The Dick Staub Interview: Francine Rivers
The fiction writer says she starts each book with a question that she doesn't know the answer to. God provides the ending
posted 8/01/2002 12:00AM
Francine Rivers is an award-winning writer who was named to the Romance Writers of America Hall of Fame in 1997. Her fiction often deals with real issues and causes readers to think through their own beliefs. Her books include The Atonement Child, Redeeming Love and the Mark of the Lion trilogy.
How did you get started as a writer?
Well, I always wanted to write from the time I was very little, and my mother encouraged me. She wrote a journal from the time she was 15 up until about the age of 76. So she was encouraging me to write stories.
You got your start in books by writing steamy romantic novels. How did that fit with your faith?
I had been raised in the church, but I wasn't a Christian. I had a lot of head knowledge but no heart knowledge. So it didn't really make any difference. But I was searching. I can see in the last couple of those novels that I was really searching for answers. They were dealing with God, touching on God and the search for God.
What were the titles of those books?
I'd rather not give the titles because I don't want people going out and looking for them. I have gotten all the rights back to those books, and they're no longer in print. I have friends that buy them. And they toss them.
Some of them are in libraries, but I see them as an opportunity for me to witness and say, "Well, this was the before. Then Christ came into my life, and everything changed after that in dramatic ways."
So there you are exploring spiritual yearnings in not-to-be-named steamy romance novels. What happened to change things?
We moved into a new house. An 8-year-old boy came over and said, "Have I got a church for you." And when I walked into that church, they were teaching from the Bible. New concept. I had grown up where they read the Bible, but it was like, "Here it is, and now let's talk about how to change the world."
This particular church was going through and teaching the Word, the historical aspects, and what it actually says.
Had you read the Bible much before this?
Not a lot. From my upbringing, you let the Bible open and the wind blows it and then you read where it stops. I had never read the entire Bible. I thought I knew what was in there.
Did you find it compelling?
Not to begin with. I had prayed about that. I met a gal that talked about how she wasn't interested. And her mother had said, "Would you pray to be interested?" And she said, "Well, not really. That wouldn't be honest."
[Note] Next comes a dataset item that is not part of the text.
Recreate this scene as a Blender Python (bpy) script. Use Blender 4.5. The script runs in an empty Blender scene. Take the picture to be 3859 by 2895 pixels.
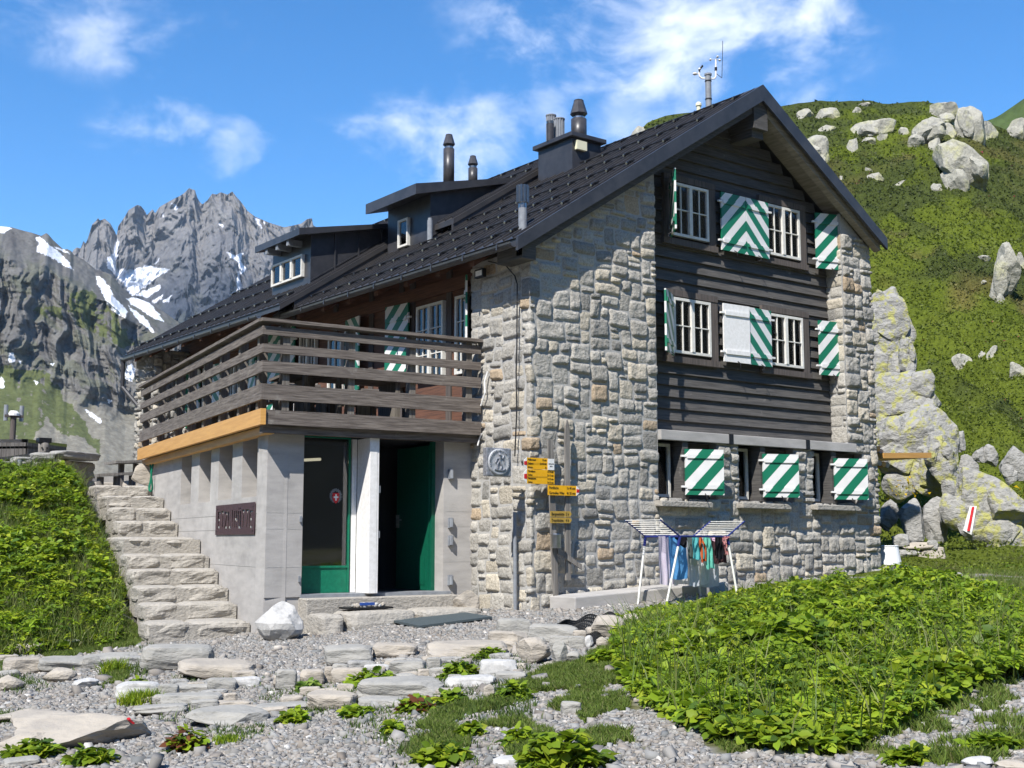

So [the mother] said, "Would you pray to have an interest to have an interest?" And she said yes. So I thought, well, if it worked for her, maybe it would work for me. So I prayed that God would remove my interest in romance reading and replace it with a passion for his Word. And that prayer was answered almost immediately, because I read through the Bible every year. And to me, it's the most fascinating reading in the world.
How did that end up changing your life as a writer?
I started over from scratch. I had sold over three and a half million books in the general market, and I was making good money. So I had to make a choice. Am I going to be willing to step back and trust that God's going to do something with this—or am I going to go the way I've always gone? And I think if you trust God, he will take care of it. It was very scary.
I couldn't write for three years. When I became a born-again Christian, it was like it was shut off completely. I couldn't write anything. Nothing made sense. I would try to write. I'm stubborn—I wanted to write.
I felt later on that God had literally shut it off because he was saying to me, you know, you say you want to be a Christian, but you need to get to know who I am.